Saturday 1 October 2011

Starting a business abroad


Seven in ten expat entrepreneurs believe they have achieved more by starting up a business abroad, research finds.

Singapore, Hong Kong and the USA are rated as the top three countries for nurturing enterprise, while Spain, UAE and China are the worst, according to NatWest International’s Personal Banking Quality of Life Index.

The study, in conjunction with The Centre of Future Studies, highlights the extent to which countries promote entrepreneurialism by making it easy for expats to do business. More than three quarters (78 per cent) of expat entrepreneurs believe faster growth is one of the major advantages of running their business abroad. A further 74 per cent believe access to cheaper resources is a real advantage and for 65 per cent it is the tax incentives that are the big draw.

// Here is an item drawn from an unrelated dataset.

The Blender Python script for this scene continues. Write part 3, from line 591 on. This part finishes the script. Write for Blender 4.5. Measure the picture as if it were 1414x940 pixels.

When it comes to disadvantages, seven in ten (71 per cent) believe foreign regulations and standards are a hindrance.

Dave Isley, head of NatWest International Personal Banking says, ‘Setting up your own business can be difficult and you would imagine doing so abroad would be a task for the brave. A new breed of entrepreneurs is emerging and it is encouraging to see that the ‘21st pioneers’ are thriving in foreign climes. It is interesting the see that Singapore, Hong Kong and the USA are fruitful entrepreneurial countries according to the index yet China and UAE rank so low. Given the current economical climate, it is no surprise that expat entrepreneurs in Portugal, Spain and France do not feel they have a positive business outlook.’

When thinking about their business in the next three years, 22 per cent of expats consider the prospects for their business in the next three years to be excellent or very good and over half (55.8 per cent) rate their prospects as good.